В конце 1920-х – начале 1930-х гг. фольклористы свидетельствовали, что от 10 до 29 процентов жителей Берлина и его окрестностей верили в возможность возвращения мертвых235. Это далеко от сути дела, но все-таки заслуживает внимания как часть общего круга вопросов, которым обычно уделяли внимание исследователи недавней германской истории. Герберт Дервайн отметил случай, произошедший в 1913 г. в Западной Пруссии: умершая женщина – так считалось – возвращалась, чтобы «собрать» родных – девятеро из них ушли из жизни вскоре после ее смерти; ее выкопали и обезглавили236. В 1921 г. Ганс Науман сообщал в исследовании «примитивной социальной культуры», что незадолго до того в Йене похоронили труп бродяги со связанными руками и ногами – чтобы «раз и навсегда прекратить его бродяжничество». По словам Наумана, такие случаи «можно, наверное, перечислять бесконечно»237. Профессор истории религии Карл Клемен в исследовании 1920 г., посвященном теме загробной жизни в культурах по всему миру, писал, что опыт Первой мировой войны, по его мнению, сделал вопрос о жизни после смерти особенно насущным: «…Мы не можем не спрашивать: были ли жизни жертв войны только возложены на алтарь отечества или каждая имела свою, внутреннюю ценность? А если да, то действительно ли со смертью все кончается – или продолжается?»238
Между тем была одна партия, которая не только лучше других понимала глубину скорби немцев по погибшим в войну, но и смогла создать вокруг этих смертей священную и магическую ауру, которой так жаждали многие современники. Все, на что были способны левые, – приписывать миллионы смертей махинациям политиков и крупного бизнеса и заявлять, что массовая гибель оказалась бессмысленной239. А вот Адольф Гитлер, назначивший себя главным заступником погибших на войне, не переставал упоминать о величии их жертвы и всегда претендовал на то, чтобы выступать в их интересах240. Во многом нацистская мистика расцвела из обещания, что дружное племя воинов сможет восторжествовать над пресной рутиной жизни и смерти241 и превратить миллионы забытых и жалких трупов в славных предков господствующей расы. Германское величие, военная мощь, возвращение утраченных территорий, конец политики, более глубокомысленная коллективная жизнь – все это должно было компенсировать смерти Первой мировой и наделить смыслом массовое убийство миллионов молодых людей. По крайней мере в этом отношении нацизм представлял собой движение, вдохновленное и руководимое желанием искупить смерть. Соответственно, как я подробнее покажу в следующей главе, немецкая культура при нацизме была пронизана образами смерти и повседневными наставлениями о почитании мертвых.
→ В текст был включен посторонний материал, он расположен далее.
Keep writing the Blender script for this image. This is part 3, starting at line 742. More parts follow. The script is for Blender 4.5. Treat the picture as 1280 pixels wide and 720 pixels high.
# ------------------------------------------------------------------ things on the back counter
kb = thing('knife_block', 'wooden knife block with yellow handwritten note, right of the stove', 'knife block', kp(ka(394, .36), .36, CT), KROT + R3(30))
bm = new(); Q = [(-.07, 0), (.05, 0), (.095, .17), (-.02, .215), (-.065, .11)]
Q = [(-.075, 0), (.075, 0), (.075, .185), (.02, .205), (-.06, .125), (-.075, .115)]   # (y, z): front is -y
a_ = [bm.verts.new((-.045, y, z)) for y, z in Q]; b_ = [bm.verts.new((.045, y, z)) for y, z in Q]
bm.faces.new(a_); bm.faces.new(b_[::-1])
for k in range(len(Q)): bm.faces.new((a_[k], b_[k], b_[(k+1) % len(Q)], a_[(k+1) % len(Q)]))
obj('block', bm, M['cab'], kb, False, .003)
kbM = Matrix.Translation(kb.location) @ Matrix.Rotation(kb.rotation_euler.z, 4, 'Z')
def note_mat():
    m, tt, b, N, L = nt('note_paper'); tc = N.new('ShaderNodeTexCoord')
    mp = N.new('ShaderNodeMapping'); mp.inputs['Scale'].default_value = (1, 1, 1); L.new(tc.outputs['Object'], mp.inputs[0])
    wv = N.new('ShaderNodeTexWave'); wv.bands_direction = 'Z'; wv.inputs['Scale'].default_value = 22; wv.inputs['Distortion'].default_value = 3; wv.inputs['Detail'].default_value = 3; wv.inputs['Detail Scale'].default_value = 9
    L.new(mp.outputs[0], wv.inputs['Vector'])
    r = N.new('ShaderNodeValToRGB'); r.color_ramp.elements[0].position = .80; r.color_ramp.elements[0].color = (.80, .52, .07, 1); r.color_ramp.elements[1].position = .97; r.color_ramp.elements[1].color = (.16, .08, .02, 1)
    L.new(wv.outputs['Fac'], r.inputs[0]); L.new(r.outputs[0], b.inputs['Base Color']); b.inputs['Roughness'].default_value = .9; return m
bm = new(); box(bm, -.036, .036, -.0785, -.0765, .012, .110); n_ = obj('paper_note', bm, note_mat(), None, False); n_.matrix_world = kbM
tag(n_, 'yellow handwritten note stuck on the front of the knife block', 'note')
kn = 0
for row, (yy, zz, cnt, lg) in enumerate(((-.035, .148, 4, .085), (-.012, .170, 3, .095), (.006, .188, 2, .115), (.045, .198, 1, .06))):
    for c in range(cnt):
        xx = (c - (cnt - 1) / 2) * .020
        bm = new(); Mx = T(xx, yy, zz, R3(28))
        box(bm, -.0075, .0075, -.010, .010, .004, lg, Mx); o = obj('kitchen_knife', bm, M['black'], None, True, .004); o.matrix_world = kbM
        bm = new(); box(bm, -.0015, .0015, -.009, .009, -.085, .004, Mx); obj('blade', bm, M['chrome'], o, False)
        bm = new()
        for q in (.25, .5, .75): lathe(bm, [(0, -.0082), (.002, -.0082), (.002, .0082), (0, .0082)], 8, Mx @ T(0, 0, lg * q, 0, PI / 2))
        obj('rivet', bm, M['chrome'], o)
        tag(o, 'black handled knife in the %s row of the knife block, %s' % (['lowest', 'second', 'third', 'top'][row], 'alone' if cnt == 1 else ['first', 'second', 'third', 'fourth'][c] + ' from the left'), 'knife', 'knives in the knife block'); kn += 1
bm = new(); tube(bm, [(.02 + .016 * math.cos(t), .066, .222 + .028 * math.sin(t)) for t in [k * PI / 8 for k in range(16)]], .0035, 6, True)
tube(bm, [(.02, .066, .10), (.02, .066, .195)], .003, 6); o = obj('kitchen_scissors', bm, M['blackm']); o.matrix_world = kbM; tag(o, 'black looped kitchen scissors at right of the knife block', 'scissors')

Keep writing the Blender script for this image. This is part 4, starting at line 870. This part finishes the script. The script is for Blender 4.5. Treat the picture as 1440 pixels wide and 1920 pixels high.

Более того, мученики нацистского движения изображались принесенными в жертву священной немецкой идее и мстителями за погибших на войне – «преданных неблагодарной и трусливой республикой»242. Так, когда Йозеф Геббельс организовывал похороны Хорста Весселя, члена СА, убитого коммунистами в 1930 г., он прибег к высокому театральному стилю. Это оказалось непросто: пока процессия шла от дома Весселя к Николаевскому кладбищу, находившемуся в берлинском районе Митте, группа людей попыталась сорвать флаг со свастикой с гроба в качестве трофея. Приближаясь к кладбищу, участники церемонии столкнулись с еще одним поруганием – оставленной ночью надписью на стене, гласившей, что Вессель был сутенером. Оскорбления не закончились и тогда, когда похоронная процессия достигла кладбища: погребение происходило под градом камней, которые почти без остановки швыряли протестующие из КПГ243. Но, несомненно, благодаря этим атакам процедура получила некое самооправдание, и ее цель приобрела эмоциональную силу. В своем надгробном слове Геббельс назвал Весселя «бессмертным <…> солдатом германской революции <…> всегда готовым пожертвовать жизнью». И добавил, что ему видится, как «маршируют колонны, бесконечные, бесконечные. Униженный народ поднимается и начинает движение»244. Нескончаемая армия мертвецов заполонила землю.